MY FAITH…
I was born to a christian family. My grandfather had successfully built and started the Church of the Nazarene in Windhoek Namibia. My whole family on my dad’s side was part of the church and my mom’s family was; and still is; Catholic. Having a set of beliefs was important to every member of my family so it wasn’t a big deal for my mom to change denominations when she married my dad.
My earliest memories included the church. Every Sunday we would put on our finest and attend service. Being that it was my grandfather’s church, my family was involved in everything from singing, to doing announcements, to teaching the Sunday school. Naturally I was part of the Sunday school which conveniently was also my creche during the week, with the same teachers for both. Everyone knew my family and my family knew everyone (Windhoek wasn’t exactly big. In fact it still isn’t although it is growing).
We relocated to Johannesburg after my dad got retrenched and moved in with my grandparents who had already resigned from the church in Windhoek and joined a local Nazarene church. Things were exactly as they were before, the only difference was that it was not my grandfather’s church; although he became a highly respected elder in the church. Aside from our Sunday duties, we would have family prayer time after supper every night.
You’d think I’d be over all this by now and yes. That’s exactly what happened. But not for the reasons you might think.
I love the church, always have. But Jesus was always someone I read about in my bible, someone my family talked about, someone I was praying to but didn’t actually know.

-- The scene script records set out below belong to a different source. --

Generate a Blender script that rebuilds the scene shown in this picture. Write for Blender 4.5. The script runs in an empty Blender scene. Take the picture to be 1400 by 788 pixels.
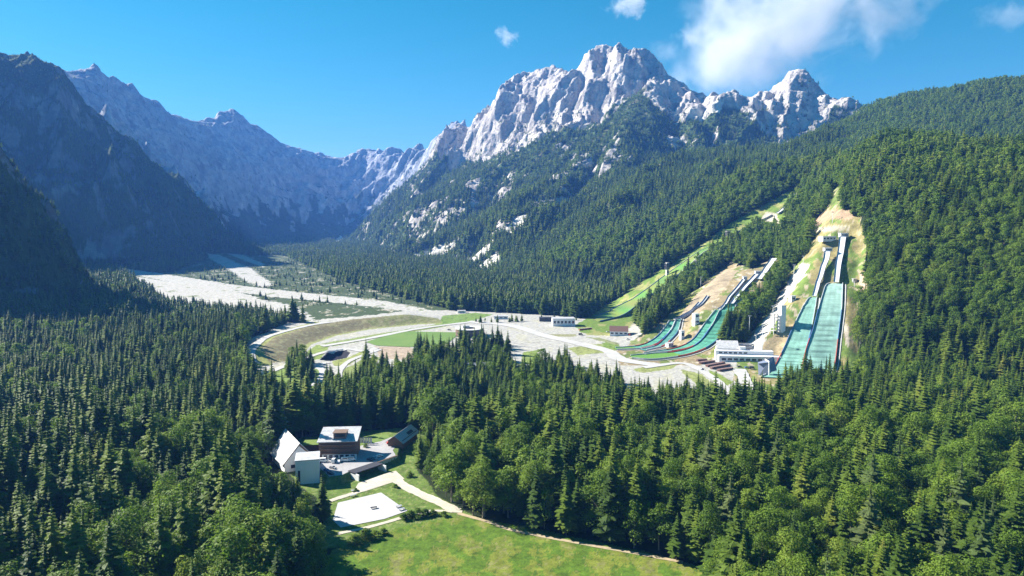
import bpy, bmesh, math, random
import numpy as np
from mathutils import Vector, Matrix, geometry as mgeo

R = math.radians
random.seed(7)
rng = np.random.default_rng(11)

# ------------------------------------------------------------------ scene, camera, light
scene = bpy.context.scene
C = scene.collection
F_PX, W_PX, H_PX, HORIZON = 963.0, 1400.0, 788.0, 300.0
PITCH = math.atan((H_PX / 2 - HORIZON) / F_PX)
cam_d = bpy.data.cameras.new('camera')
cam = bpy.data.objects.new('camera', cam_d)
C.objects.link(cam)
cam.location = (0, 0, 0)
cam.rotation_euler = (math.pi / 2 - PITCH, 0, 0)
cam_d.sensor_width = 36.0
cam_d.lens = F_PX * 36.0 / W_PX
cam_d.clip_start = 1.0
cam_d.clip_end = 60000
scene.camera = cam

SUN_EL, SUN_AZ = 34.0, 68.0        # azimuth counted from the view direction (+Y) towards the left (-X)
sun_dir = Vector((-math.sin(R(SUN_AZ)) * math.cos(R(SUN_EL)), math.cos(R(SUN_AZ)) * math.cos(R(SUN_EL)), math.sin(R(SUN_EL))))
sd = bpy.data.lights.new('sun', 'SUN')
sd.energy = 5.0
sd.angle = R(0.53)
sd.color = (1.0, 0.94, 0.83)
sun = bpy.data.objects.new('sun', sd)
C.objects.link(sun)
sun.rotation_euler = sun_dir.to_track_quat('Z', 'Y').to_euler()
sun.location = (-800, 0, 1500)

world = bpy.data.worlds.new('World')
scene.world = world
world.use_nodes = True
wn = world.node_tree
wn.nodes.clear()
sky = wn.nodes.new('ShaderNodeTexSky')
sky.sky_type = 'NISHITA'
sky.sun_disc = False
sky.sun_elevation = R(SUN_EL)
sky.sun_rotation = R(-SUN_AZ)
sky.altitude = 1100
sky.air_density = 1.0
sky.dust_density = 0.3
sky.ozone_density = 2.5
hsv = wn.nodes.new('ShaderNodeHueSaturation')
hsv.inputs['Saturation'].default_value = 1.48
hsv.inputs['Hue'].default_value = 0.461
bg = wn.nodes.new('ShaderNodeBackground')
bg.inputs['Strength'].default_value = 0.038
wo = wn.nodes.new('ShaderNodeOutputWorld')
wn.links.new(sky.outputs[0], hsv.inputs['Color'])
wn.links.new(hsv.outputs[0], bg.inputs['Color'])
wn.links.new(bg.outputs[0], wo.inputs['Surface'])

scene.view_settings.view_transform = 'Standard'
scene.view_settings.look = 'None'
scene.view_settings.gamma = 1.0
scene.view_settings.exposure = 1.62
HAZE = 6.6e-5
scene.cycles.max_bounces = 5
scene.cycles.diffuse_bounces = 2
scene.cycles.glossy_bounces = 2
scene.cycles.transmission_bounces = 2
scene.cycles.volume_bounces = 2
scene.cycles.transparent_max_bounces = 8
scene.cycles.volume_step_rate = 1.0
scene.cycles.use_adaptive_sampling = False
scene.cycles.volume_max_steps = 256

# ------------------------------------------------------------------ helpers
def tag(o, label=None, cat=None, group=None, kind=None):
    if label: o['label'] = label
    if cat: o['category'] = cat
    if group: o['group'] = group
    if kind: o['kind'] = kind
    return o

def empty(name, loc=(0, 0, 0), rz=0.0):
    o = bpy.data.objects.new(name, None)
    C.objects.link(o)
    o.location = loc
    o.rotation_euler = (0, 0, rz)
    return o

def link_mesh(name, me, mats, parent=None, loc=None, link=True):
    o = bpy.data.objects.new(name, me)
    if not isinstance(mats, (list, tuple)): mats = [mats]
    if len(me.materials) == 0:
        for m in mats: me.materials.append(m)
    if parent is not None: o.parent = parent
    if loc is not None: o.location = loc
    if link: C.objects.link(o)
    return o

class MB:
    """collects simple shapes and links them as one mesh"""
    def __init__(s): s.v = []; s.f = []; s.m = []; s.cur = 0
    def add(s, vs, fs):
        n = len(s.v); s.v += [tuple(v) for v in vs]
        for f in fs: s.f.append([n + i for i in f]); s.m.append(s.cur)
        return s
    def box(s, c, size, rz=0.0, taper=1.0):
        x, y, z = [k / 2 for k in size]
        ca, sa = math.cos(rz), math.sin(rz)
        vs = []
        for dz in (-1, 1):
            t = taper if dz > 0 else 1.0
            for dx, dy in ((-1, -1), (1, -1), (1, 1), (-1, 1)):
                px, py = dx * x * t, dy * y * t
                vs.append((c[0] + px * ca - py * sa, c[1] + px * sa + py * ca, c[2] + dz * z))
        return s.add(vs, [(3, 2, 1, 0), (4, 5, 6, 7), (0, 1, 5, 4), (1, 2, 6, 5), (2, 3, 7, 6), (3, 0, 4, 7)])
    def bar(s, a, b, w, h=None):
        """square bar between two points"""
        a, b = Vector(a), Vector(b); h = h or w
        d = (b - a).normalized()
        side = d.cross(Vector((0, 0, 1)))
        if side.length < 1e-3: side = Vector((1, 0, 0))
        side.normalize(); up = side.cross(d).normalized()
        vs = []
        for p in (a, b):
            for i, j in ((-1, -1), (1, -1), (1, 1), (-1, 1)):
                vs.append(p + side * (i * w / 2) + up * (j * h / 2))
        return s.add(vs, [(3, 2, 1, 0), (4, 5, 6, 7), (0, 1, 5, 4), (1, 2, 6, 5), (2, 3, 7, 6), (3, 0, 4, 7)])
    def tube(s, a, b, r0, r1=None, n=8):
        a, b = Vector(a), Vector(b); r1 = r0 if r1 is None else r1
        d = (b - a).normalized(); e = d.orthogonal().normalized(); g = d.cross(e)
        vs = []
        for p, r in ((a, r0), (b, r1)):
            for k in range(n):
                t = 2 * math.pi * k / n
                vs.append(p + e * (r * math.cos(t)) + g * (r * math.sin(t)))
        fs = [(k, (k + 1) % n, n + (k + 1) % n, n + k) for k in range(n)]
        fs += [tuple(range(n - 1, -1, -1)), tuple(range(n, 2 * n))]
        return s.add(vs, fs)
    def prism(s, poly, z0, z1):
        """vertical prism over an xy polygon (counter-clockwise)"""
        n = len(poly)
        vs = [(p[0], p[1], z0) for p in poly] + [(p[0], p[1], z1) for p in poly]
        fs = [(k, (k + 1) % n, n + (k + 1) % n, n + k) for k in range(n)] + [tuple(range(n - 1, -1, -1)), tuple(range(n, 2 * n))]
        return s.add(vs, fs)
    def slab(s, pts, t):
        """a flat or sloping panel through 3D pts with thickness t downwards"""
        n = len(pts)
        vs = [tuple(p) for p in pts] + [(p[0], p[1], p[2] - t) for p in pts]
        fs = [tuple(range(n)), tuple(range(2 * n - 1, n - 1, -1))] + [(k, n + k, n + (k + 1) % n, (k + 1) % n) for k in range(n)]
        return s.add(vs, fs)
    def build(s, name, mats, parent=None, loc=None, smooth=False, link=True):
        me = bpy.data.meshes.new(name)
        me.from_pydata([tuple(v) for v in s.v], [], s.f)
        me.polygons.foreach_set('material_index', s.m)
        if smooth: me.polygons.foreach_set('use_smooth', [True] * len(s.f))
        bm = bmesh.new(); bm.from_mesh(me)
        bmesh.ops.recalc_face_normals(bm, faces=bm.faces)
        bm.to_mesh(me); bm.free()
        return link_mesh(name, me, mats, parent, loc, link)

# ---- numpy noise
_T = [np.random.default_rng(900 + k) for k in range(2)]
_GA = _T[0].random(65536).astype(np.float32) * np.float32(2 * np.pi)
_GC, _GS = np.cos(_GA), np.sin(_GA)
def gnoise(x, y, seed=0):
    x = np.asarray(x, dtype=np.float32); y = np.asarray(y, dtype=np.float32)
    ix = np.floor(x); iy = np.floor(y); fx = x - ix; fy = y - iy
    ix = (ix.astype(np.int32) + seed * 37) & 255; iy = (iy.astype(np.int32) + seed * 101) & 255
    ux = fx * fx * (3 - 2 * fx); uy = fy * fy * (3 - 2 * fy)
    ix1 = (ix + 1) & 255; r0 = iy * 256; r1 = ((iy + 1) & 255) * 256
    def g(k, dx, dy): return _GC[k] * (fx - dx) + _GS[k] * (fy - dy)
    a = g(r0 + ix, 0, 0); b = g(r0 + ix1, 1, 0); c = g(r1 + ix, 0, 1); d = g(r1 + ix1, 1, 1)
    a += (b - a) * ux; c += (d - c) * ux
    return (a + (c - a) * uy) * np.float32(1.5)
def fbm(x, y, oct=4, seed=0, lac=2.03, gain=0.5):
    s = 0; a = 1.0; n = 0
    for k in range(oct):
        s = s + a * gnoise(x, y, seed + k * 17); n += a
        x = x * lac + 13.7; y = y * lac - 7.3; a *= gain
    return s / n
def ridged(x, y, oct=5, seed=0, lac=2.1, gain=0.52):
    s = 0; a = 1.0; n = 0; w = 1.0
    for k in range(oct):
        r = 1 - np.abs(gnoise(x, y, seed + k * 31)); r = r * r
        s = s + a * r * w; n += a; w = np.clip(r * 1.4, 0, 1)
        x = x * lac + 5.1; y = y * lac + 9.2; a *= gain
    return s / n
def sstep(a, b, x):
    t = np.clip((x - a) / (b - a), 0, 1); return t * t * (3 - 2 * t)

# ---- the view ray through a pixel of the photograph (1400x788), used to look up where on the ground things stand
CP, SP = math.cos(PITCH), math.sin(PITCH)
def uw(px, row):
    a = (px - 700.0) / F_PX; b = (394.0 - row) / F_PX
    y = CP + b * SP
    return a / y, (-SP + b * CP) / y
def at(px, row, Y, dz=0.0):
    u, w = uw(px, row)
    return Vector((u * Y, Y, w * Y + dz))
def project(x, y, z):
    """world -> pixel"""
    d = y * CP - z * SP
    up = y * SP + z * CP
    return 700 + F_PX * x / d, 394 - F_PX * up / d
def inpoly(px, py, poly):
    res = np.zeros(np.shape(px), bool)
    n = len(poly)
    for i in range(n):
        x1, y1 = poly[i]; x2, y2 = poly[(i + 1) % n]
        if y1 == y2: continue
        c = ((y1 > py) != (y2 > py)) & (px < (x2 - x1) * (py - y1) / (y2 - y1) + x1)
        res ^= c
    return res
def dist_poly(px, py, line):
    d = np.full(np.shape(px), 1e9); tt = np.zeros(np.shape(px)); acc = 0.0
    for (x1, y1), (x2, y2) in zip(line[:-1], line[1:]):
        L2 = (x2 - x1) ** 2 + (y2 - y1) ** 2; L = math.sqrt(L2)
        t = np.clip(((px - x1) * (x2 - x1) + (py - y1) * (y2 - y1)) / max(L2, 1e-9), 0, 1)
        q = np.hypot(px - x1 - t * (x2 - x1), py - y1 - t * (y2 - y1))
        k = q < d; d = np.where(k, q, d); tt = np.where(k, acc + t * L, tt); acc += L
    return d, tt
# ------------------------------------------------------------------ terrain: one height field from surveyed lines
pts = []      # (u, v, w)
def addpt(px, row, Y, dz=0.0):
    u, w = uw(px, row); pts.append((u, math.log(Y), w + dz / Y))
def line(L, dz=0.0, step=0.035, back=None):
    """L: list of (px,row,Y). back=(factor list of (dv, dw)) adds the land behind a crest."""
    P = [(uw(a, b)[0], math.log(Y), uw(a, b)[1] + dz / Y) for a, b, Y in L]
    out = [P[0]]
    for p, q in zip(P[:-1], P[1:]):
        n = max(1, int(math.hypot(q[0] - p[0], q[1] - p[1]) / step))
        for k in range(1, n + 1):
            t = k / n; out.append(tuple(p[i] + (q[i] - p[i]) * t for i in range(3)))
    pts.extend(out)
    if back:
        for dv, slope in back:
            for u, v, w in out[::2]:
                Y0 = math.exp(v); Y1 = math.exp(v + dv); z1 = w * Y0 - slope * (Y1 - Y0)
                pts.append((u, v + dv, max(z1, FZ(Y1)) / Y1))
def FZ(Y):
    return float(np.interp(Y, [100, 330, 450, 700, 1000, 1500, 2500, 3600, 4600, 7000], [-152, -150, -149, -147, -143, -139, -133, -128, -112, -60]))
def floor(px, Y):
    u = (px - 700) / F_PX; pts.append((u, math.log(Y), FZ(Y) / Y))

# valley floor
for Y in (118, 160, 220, 300):
    for px in (-900, -500, -100, 250, 600, 900, 1300, 1700, 2000): floor(px, Y)
for Y in (360, 430, 520, 610):
    for px in (-500, -300, -100, 60, 220, 380, 540, 700, 860, 1020, 1180) + ((1320,) if Y < 500 else ()): floor(px, Y)
for Y in (690, 760):
    for px in (-250, -100, 60, 220, 380, 540, 700, 820) + ((940, 1060, 1150) if Y < 700 else ()): floor(px, Y)
for Y in (850, 940, 1030):
    for px in (-60, 60, 160, 260, 360, 460, 560, 660, 740) + ((810,) if Y < 1000 else ()): floor(px, Y)
for Y in (1130, 1250): 
    for px in (130, 220, 300, 380, 460, 540, 620, 700) + ((770,) if Y < 1200 else ()): floor(px, Y)
for Y in (1400, 1600):
    for px in (270, 340, 420, 500, 580, 660, 715): floor(px, Y)
for Y in (1500, 1650, 1800):
    for px in (120, 190, 240): floor(px, Y)
for Y in (1850, 2200):
    for px in (290, 360, 440, 520, 600, 650) : floor(px, Y)
for Y in (2600, 3200):
    for px in (340, 400, 460, 520): floor(px, Y)
for Y in (3600, 4100):
    for px in (350, 400, 455): floor(px, Y)
floor(-30, 1420); floor(60, 1480); floor(-200, 1500)

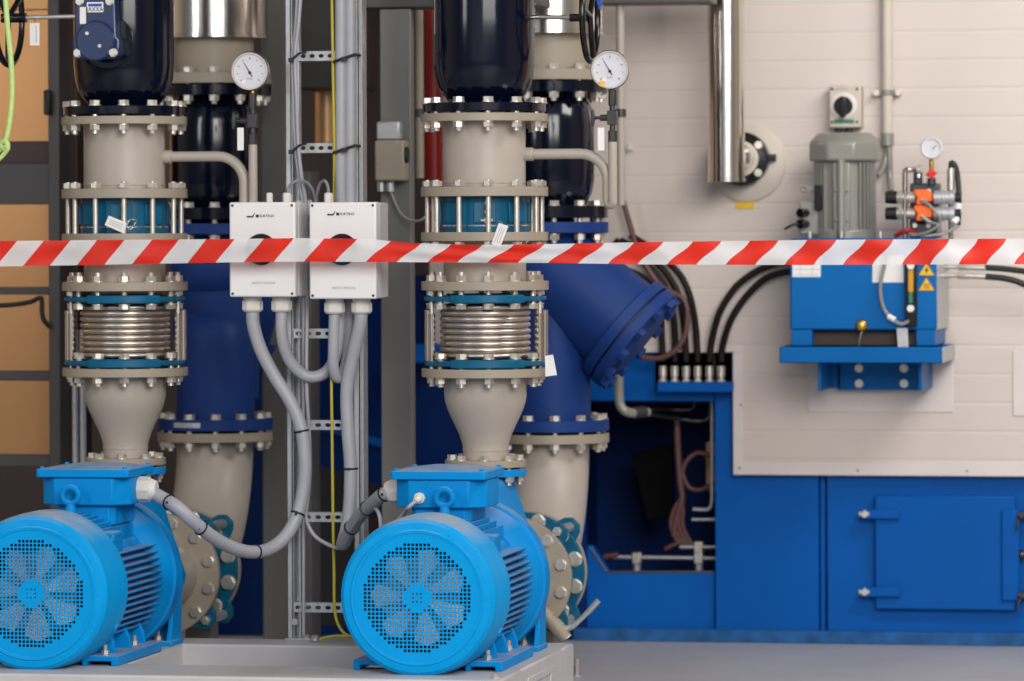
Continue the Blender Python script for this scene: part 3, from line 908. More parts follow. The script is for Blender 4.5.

I heard of all the miracles, blind people seeing, people being healed, and the list goes on. But in all my years being in the church, I never saw such miracles. I never saw someone get up from a wheel chair and start walking, or have hands laid on them and in an instant every ailment was gone. I may be exaggerating but bare with me…
For a long time I felt lost and that church was an obligation. Only in my late teens and early twenties did I actually question my faith. I started asking why and searching other churches for answers. For a while church hopping became a thing for me. I was never settled anywhere. Some churches I never agreed with their practices or the word they were preaching. Other churches I actually felt like I was getting to know this stranger called Jesus but it wasn’t my church.
Now here comes the bomb, the revelation, the light-bulb moment. There was no grand Revelation where I felt the spirit of God and fell to my knees. There was no burning bush where God revealed himself to me. Probably because the Lord knows I am scared as shit and probably can’t handle such paranormal happenings. But what did happen was events and circumstances in my life and in the lives of my family, that there is no explanation for how we survived and got through them other than divine intervention, grace, mercy, …God. Those stories are blogs on their own that I will share in time.
This whole time I had God placed in a certain box. An idea of what He is like, what experiencing Him is like. See, this man Jesus was never this entity that was foreign. He has been there, with me, with my family, this entire time. Yes God is a miracle working God and he does do incredible miracles. But He also does not enter where He is not welcomed. He wont work until we give Him permission to do so. This whole time I was waiting for him to enter my life, like some superman who busts in the door or window with His hands on His hips saying “Ill save you!”.
I don’t think there is ever a point where we can say we know this man Jesus. I will search for Him everyday, not because I feel obligated, but because now I want to know Him, serve Him and embrace the miracles He performs in my life everyday.